● **THE TASK**
Extract each line containing the string "that".

● **TASK INPUTS**
--- Start ---
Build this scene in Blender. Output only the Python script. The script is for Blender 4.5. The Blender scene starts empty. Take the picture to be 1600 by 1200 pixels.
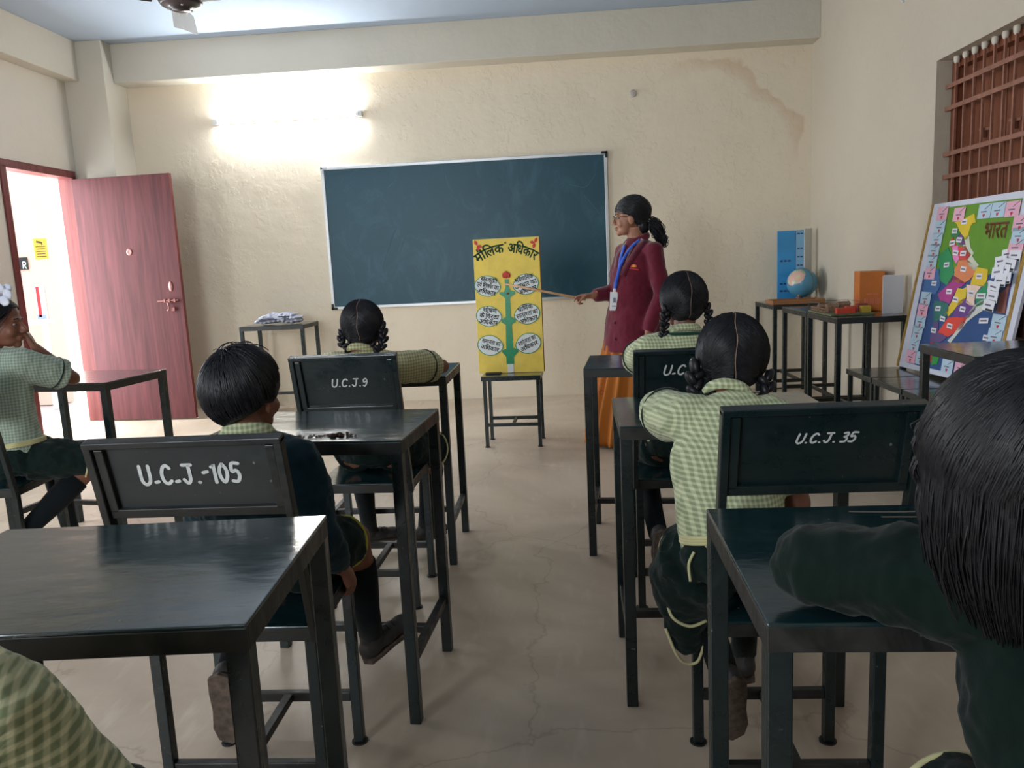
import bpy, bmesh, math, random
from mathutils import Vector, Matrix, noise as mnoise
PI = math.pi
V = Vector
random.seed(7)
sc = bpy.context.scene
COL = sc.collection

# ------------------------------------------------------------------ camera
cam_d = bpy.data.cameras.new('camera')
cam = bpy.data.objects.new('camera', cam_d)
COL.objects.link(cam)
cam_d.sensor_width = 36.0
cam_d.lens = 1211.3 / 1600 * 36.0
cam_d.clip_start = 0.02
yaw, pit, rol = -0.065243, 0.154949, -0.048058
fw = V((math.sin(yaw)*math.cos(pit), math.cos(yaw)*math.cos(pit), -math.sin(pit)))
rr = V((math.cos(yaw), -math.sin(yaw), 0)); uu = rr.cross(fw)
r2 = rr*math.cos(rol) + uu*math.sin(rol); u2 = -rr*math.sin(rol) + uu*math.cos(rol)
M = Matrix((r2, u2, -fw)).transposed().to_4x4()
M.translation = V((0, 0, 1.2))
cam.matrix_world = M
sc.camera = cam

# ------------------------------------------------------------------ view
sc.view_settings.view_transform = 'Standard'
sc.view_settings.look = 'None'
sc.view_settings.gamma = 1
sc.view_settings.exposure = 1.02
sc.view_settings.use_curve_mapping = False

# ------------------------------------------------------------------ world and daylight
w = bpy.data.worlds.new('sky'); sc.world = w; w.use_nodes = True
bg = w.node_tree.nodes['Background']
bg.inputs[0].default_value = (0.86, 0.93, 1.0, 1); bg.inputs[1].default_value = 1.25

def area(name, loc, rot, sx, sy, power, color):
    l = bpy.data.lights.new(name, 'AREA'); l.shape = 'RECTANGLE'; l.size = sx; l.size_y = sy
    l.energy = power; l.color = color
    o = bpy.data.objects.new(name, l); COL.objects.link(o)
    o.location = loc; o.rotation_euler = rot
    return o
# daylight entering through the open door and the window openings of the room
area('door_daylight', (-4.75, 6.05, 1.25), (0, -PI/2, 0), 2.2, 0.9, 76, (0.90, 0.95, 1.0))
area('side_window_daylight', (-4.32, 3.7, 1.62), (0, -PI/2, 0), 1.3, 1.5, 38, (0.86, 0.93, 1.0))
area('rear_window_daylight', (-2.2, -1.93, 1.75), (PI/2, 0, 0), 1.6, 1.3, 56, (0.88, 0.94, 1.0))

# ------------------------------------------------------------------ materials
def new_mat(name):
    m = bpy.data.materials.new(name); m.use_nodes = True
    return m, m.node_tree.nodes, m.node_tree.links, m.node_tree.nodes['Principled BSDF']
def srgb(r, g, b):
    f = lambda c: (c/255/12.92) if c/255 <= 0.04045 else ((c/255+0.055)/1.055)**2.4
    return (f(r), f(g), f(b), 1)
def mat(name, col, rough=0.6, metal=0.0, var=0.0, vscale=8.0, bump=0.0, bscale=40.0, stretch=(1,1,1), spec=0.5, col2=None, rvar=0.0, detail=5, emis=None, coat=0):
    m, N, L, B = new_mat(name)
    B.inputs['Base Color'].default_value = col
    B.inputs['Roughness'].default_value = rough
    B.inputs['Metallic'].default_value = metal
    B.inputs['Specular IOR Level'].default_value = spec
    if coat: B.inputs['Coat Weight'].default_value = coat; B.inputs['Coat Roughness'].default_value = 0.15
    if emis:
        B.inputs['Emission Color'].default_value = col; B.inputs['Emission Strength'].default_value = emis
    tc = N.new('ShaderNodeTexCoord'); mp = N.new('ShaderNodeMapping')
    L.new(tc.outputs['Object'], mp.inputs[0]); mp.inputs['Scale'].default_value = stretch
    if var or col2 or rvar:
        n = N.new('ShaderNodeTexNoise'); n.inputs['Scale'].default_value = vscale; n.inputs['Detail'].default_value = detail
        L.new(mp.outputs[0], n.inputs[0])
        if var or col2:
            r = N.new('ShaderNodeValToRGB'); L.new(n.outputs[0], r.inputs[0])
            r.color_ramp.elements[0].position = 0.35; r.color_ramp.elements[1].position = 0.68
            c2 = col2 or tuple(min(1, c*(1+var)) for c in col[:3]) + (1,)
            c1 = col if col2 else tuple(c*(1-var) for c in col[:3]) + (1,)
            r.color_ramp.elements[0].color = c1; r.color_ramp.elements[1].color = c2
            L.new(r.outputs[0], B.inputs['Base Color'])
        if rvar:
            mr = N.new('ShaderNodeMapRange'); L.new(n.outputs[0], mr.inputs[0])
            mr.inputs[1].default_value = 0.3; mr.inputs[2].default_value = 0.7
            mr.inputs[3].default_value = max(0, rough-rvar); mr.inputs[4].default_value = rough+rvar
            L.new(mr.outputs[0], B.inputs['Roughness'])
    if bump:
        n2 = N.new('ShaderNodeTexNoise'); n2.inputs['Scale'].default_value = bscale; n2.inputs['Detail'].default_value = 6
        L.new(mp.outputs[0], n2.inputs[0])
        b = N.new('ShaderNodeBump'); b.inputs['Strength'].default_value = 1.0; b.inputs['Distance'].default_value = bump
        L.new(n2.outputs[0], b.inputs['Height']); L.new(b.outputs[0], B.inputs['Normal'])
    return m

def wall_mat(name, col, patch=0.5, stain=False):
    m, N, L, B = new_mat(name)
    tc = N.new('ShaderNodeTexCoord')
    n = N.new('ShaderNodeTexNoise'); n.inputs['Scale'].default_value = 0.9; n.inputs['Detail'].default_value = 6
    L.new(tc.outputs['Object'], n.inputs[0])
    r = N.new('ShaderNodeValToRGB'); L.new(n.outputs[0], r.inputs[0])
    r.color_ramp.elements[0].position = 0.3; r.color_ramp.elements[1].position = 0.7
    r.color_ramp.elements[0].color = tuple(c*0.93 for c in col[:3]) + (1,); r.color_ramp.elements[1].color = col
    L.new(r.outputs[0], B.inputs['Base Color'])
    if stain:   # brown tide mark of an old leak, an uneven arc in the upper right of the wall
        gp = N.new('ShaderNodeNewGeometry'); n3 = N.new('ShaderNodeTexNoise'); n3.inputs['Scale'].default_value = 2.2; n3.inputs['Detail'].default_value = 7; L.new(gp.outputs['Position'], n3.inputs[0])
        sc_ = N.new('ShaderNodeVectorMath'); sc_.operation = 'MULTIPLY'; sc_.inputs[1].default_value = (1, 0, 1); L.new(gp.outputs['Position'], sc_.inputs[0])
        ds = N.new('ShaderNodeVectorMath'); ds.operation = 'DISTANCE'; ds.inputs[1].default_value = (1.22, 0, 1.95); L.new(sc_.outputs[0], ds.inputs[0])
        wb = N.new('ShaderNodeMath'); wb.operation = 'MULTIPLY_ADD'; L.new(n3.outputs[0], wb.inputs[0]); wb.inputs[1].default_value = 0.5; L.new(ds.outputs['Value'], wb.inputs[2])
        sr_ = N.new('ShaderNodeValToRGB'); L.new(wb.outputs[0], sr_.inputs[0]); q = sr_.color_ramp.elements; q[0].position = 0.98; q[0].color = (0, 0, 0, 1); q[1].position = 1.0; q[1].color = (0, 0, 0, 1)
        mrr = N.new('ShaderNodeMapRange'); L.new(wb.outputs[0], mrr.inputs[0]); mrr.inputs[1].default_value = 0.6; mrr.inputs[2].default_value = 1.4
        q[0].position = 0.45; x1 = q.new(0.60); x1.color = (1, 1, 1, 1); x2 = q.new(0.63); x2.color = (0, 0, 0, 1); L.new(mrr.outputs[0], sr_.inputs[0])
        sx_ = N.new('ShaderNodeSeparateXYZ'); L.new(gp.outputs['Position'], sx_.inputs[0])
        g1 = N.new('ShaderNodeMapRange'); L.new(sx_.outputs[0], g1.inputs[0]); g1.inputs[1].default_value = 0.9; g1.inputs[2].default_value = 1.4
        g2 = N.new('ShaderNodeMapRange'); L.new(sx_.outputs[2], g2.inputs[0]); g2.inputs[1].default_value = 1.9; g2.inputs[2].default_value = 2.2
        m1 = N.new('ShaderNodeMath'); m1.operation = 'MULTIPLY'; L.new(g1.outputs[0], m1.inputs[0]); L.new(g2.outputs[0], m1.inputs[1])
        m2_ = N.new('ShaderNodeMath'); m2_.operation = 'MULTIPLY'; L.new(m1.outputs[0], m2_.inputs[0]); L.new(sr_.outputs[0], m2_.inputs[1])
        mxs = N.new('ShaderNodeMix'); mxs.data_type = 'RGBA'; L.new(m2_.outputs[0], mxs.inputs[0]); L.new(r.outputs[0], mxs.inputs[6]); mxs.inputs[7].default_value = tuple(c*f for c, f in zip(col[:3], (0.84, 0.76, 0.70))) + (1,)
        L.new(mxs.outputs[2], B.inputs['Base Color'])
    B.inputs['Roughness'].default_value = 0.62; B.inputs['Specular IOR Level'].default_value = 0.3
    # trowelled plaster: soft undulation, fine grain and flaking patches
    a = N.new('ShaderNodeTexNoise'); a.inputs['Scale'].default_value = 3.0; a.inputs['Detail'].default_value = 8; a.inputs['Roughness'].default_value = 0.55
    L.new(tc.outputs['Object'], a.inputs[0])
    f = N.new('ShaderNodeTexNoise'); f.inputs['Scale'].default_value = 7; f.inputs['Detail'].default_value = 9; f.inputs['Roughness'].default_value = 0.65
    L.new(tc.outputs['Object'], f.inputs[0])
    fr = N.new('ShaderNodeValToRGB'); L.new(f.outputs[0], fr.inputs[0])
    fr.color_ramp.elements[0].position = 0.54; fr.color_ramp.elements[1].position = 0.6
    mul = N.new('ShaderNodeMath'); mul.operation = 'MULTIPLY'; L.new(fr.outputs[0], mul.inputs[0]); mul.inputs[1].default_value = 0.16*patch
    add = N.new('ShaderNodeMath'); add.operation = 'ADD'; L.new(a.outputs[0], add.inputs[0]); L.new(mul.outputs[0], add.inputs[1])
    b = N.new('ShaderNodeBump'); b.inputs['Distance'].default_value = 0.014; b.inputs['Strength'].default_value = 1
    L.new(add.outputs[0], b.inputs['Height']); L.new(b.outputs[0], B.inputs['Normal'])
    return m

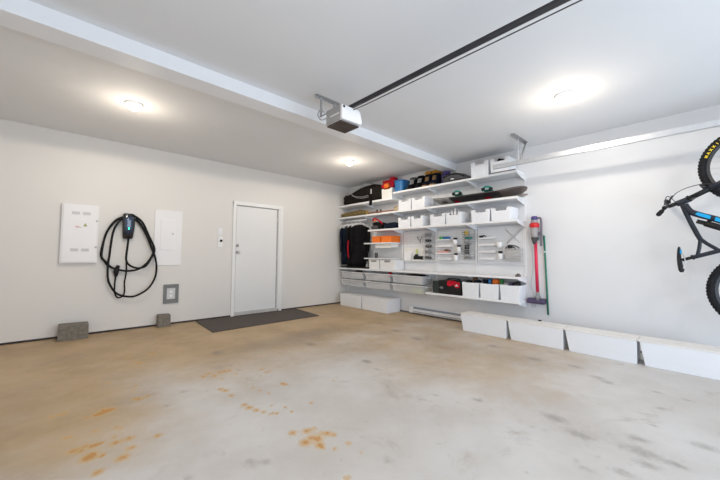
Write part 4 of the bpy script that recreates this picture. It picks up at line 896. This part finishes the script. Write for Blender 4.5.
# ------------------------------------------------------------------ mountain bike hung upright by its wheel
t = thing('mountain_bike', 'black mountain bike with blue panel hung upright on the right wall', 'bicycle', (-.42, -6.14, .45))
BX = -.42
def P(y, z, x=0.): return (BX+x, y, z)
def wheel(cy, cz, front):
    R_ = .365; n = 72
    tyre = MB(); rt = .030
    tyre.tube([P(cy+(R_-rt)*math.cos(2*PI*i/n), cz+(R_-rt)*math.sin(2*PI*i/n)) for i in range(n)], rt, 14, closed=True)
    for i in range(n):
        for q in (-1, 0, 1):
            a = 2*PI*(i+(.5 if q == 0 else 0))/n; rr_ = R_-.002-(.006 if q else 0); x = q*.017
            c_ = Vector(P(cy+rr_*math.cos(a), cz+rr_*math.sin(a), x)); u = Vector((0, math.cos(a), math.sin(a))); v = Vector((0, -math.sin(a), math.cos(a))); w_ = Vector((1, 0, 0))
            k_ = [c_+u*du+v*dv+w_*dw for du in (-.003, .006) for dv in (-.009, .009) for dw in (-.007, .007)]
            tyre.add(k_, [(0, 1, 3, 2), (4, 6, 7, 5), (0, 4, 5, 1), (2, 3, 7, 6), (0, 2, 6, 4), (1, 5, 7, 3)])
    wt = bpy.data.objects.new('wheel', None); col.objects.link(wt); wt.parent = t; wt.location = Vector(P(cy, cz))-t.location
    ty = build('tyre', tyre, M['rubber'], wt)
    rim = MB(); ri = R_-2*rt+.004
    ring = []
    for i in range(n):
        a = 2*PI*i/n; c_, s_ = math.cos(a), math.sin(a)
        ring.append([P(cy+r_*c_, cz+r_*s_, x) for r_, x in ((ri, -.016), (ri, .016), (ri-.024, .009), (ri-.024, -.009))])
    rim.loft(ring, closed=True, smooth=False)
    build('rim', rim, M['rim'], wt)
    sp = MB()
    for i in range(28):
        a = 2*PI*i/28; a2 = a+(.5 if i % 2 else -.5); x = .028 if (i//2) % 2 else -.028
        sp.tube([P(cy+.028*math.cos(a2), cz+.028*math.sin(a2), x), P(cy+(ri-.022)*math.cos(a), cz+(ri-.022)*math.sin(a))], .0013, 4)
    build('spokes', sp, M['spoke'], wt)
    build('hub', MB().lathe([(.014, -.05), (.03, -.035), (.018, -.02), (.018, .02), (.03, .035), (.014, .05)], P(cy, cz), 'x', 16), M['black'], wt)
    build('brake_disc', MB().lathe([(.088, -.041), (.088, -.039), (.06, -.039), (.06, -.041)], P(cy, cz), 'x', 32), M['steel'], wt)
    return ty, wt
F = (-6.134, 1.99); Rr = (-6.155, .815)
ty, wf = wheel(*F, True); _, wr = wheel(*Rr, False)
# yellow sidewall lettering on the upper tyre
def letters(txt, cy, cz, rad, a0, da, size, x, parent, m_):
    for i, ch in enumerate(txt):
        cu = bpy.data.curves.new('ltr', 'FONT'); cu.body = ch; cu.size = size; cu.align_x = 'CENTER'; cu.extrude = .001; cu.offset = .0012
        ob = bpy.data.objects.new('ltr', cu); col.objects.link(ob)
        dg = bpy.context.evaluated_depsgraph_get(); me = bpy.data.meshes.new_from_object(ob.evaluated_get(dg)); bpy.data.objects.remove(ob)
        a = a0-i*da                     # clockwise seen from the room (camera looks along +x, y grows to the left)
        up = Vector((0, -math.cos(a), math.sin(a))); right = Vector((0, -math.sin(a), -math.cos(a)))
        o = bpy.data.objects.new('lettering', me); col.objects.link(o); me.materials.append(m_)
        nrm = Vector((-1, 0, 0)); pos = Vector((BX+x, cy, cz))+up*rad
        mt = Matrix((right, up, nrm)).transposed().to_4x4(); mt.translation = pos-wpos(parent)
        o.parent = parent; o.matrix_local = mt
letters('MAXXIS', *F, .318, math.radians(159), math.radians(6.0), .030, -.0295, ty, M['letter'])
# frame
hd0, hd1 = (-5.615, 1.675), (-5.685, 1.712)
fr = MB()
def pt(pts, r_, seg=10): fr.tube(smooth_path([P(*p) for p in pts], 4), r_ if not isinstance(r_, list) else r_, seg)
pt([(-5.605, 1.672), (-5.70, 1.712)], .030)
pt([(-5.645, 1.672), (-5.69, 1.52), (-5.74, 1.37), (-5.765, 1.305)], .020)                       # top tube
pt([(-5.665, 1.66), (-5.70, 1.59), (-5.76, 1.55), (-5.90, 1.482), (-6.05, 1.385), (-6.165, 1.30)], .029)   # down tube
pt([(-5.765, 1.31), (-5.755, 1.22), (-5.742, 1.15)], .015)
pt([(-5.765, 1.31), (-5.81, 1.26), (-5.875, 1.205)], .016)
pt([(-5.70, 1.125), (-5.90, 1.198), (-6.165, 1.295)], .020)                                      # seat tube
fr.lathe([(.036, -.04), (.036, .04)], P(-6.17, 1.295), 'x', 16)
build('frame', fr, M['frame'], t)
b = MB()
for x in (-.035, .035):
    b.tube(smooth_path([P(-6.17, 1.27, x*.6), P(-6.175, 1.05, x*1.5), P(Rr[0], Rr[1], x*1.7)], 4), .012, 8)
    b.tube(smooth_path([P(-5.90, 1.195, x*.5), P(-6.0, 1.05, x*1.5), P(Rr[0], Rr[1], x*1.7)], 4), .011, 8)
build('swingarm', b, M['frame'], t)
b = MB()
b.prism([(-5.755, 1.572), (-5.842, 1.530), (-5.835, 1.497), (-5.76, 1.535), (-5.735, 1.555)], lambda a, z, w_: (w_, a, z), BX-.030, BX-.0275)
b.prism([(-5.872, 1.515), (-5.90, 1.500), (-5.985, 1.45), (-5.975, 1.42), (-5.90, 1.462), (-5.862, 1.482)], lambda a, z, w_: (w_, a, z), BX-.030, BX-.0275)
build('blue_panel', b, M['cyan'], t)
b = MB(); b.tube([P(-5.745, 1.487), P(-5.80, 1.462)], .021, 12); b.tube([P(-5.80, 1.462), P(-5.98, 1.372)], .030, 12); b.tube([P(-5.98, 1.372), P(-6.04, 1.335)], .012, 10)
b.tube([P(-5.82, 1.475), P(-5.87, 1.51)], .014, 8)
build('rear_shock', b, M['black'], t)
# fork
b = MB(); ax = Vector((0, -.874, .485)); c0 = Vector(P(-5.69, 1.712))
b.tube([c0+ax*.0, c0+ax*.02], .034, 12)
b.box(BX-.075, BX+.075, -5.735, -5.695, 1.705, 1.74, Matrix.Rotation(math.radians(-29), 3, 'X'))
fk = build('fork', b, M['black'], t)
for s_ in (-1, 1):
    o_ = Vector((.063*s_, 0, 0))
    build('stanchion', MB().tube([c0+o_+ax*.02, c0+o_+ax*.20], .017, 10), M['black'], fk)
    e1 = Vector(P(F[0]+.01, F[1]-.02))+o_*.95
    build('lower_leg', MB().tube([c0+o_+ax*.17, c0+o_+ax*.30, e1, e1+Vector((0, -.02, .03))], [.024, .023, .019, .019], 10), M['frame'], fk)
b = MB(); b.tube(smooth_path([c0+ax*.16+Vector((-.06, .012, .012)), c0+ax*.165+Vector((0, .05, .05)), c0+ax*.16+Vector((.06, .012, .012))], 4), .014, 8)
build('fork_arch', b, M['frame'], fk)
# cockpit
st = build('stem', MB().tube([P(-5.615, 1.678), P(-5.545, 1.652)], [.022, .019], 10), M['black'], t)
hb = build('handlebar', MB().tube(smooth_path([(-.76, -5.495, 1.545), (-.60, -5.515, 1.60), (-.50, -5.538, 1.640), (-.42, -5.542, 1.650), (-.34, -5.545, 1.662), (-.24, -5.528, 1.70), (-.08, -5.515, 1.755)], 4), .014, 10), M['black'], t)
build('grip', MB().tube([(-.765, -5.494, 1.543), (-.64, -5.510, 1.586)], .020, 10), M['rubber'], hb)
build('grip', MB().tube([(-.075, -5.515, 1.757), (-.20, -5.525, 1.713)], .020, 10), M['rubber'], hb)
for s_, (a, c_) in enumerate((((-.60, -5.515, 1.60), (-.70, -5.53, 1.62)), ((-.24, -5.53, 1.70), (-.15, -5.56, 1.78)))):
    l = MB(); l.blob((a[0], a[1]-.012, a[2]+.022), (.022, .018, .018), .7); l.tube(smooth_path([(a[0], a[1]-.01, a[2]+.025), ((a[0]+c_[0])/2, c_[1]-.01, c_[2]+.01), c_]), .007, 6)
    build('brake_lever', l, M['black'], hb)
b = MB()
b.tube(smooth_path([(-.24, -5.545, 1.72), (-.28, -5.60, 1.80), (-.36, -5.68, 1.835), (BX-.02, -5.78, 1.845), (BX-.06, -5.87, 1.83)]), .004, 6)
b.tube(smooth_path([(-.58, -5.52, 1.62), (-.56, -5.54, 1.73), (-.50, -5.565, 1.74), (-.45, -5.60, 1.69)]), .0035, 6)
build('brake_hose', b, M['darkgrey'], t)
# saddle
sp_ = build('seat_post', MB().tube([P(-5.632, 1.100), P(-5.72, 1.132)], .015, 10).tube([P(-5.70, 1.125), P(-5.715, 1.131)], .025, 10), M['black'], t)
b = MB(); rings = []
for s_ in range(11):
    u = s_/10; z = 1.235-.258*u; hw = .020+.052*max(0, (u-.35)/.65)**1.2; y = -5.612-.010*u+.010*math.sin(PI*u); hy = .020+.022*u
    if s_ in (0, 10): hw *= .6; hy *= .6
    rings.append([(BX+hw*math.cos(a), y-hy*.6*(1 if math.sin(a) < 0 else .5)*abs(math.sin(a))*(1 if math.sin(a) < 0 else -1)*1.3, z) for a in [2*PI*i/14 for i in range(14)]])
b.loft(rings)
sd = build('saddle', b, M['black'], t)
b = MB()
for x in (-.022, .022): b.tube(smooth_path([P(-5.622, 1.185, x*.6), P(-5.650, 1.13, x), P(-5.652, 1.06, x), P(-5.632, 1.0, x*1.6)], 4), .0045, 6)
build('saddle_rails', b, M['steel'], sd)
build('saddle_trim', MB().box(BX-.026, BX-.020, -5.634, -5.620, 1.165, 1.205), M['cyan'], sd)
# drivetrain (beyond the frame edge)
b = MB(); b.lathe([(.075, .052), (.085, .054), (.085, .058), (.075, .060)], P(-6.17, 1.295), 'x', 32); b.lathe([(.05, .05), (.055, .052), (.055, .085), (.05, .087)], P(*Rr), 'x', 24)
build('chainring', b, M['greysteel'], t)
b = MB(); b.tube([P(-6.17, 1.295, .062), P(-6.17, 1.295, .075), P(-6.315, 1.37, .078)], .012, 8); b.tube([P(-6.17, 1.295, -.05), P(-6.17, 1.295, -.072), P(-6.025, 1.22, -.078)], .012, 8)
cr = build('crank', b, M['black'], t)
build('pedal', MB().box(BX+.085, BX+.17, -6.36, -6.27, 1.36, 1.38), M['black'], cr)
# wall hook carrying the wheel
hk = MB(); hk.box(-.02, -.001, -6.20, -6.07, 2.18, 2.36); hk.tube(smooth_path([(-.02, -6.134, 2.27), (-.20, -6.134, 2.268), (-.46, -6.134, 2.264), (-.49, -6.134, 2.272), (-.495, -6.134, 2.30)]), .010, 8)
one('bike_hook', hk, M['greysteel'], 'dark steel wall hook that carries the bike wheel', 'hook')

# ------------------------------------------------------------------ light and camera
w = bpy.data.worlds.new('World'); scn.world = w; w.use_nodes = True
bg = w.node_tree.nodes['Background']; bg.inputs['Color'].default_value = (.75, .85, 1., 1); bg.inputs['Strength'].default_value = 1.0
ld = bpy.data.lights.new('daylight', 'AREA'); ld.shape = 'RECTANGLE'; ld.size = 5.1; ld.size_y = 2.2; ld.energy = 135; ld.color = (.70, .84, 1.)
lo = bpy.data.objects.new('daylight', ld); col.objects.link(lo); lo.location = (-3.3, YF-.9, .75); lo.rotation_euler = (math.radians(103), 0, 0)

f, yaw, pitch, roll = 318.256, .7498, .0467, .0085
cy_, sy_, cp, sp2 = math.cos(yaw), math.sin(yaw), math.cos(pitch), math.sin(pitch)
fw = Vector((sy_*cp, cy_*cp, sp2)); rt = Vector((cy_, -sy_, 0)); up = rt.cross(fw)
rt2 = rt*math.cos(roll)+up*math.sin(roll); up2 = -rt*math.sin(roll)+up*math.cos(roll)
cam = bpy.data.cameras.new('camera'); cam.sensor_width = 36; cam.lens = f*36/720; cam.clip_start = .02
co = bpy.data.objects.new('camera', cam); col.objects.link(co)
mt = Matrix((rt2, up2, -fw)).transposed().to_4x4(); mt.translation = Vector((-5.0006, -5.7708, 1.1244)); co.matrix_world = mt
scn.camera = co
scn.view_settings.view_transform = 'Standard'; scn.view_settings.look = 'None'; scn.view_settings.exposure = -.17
--- End ---
● **CORRECT ANSWER**
Write part 4 of the bpy script that recreates this picture. It picks up at line 896. This part finishes the script. Write for Blender 4.5.
one('bike_hook', hk, M['greysteel'], 'dark steel wall hook that carries the bike wheel', 'hook')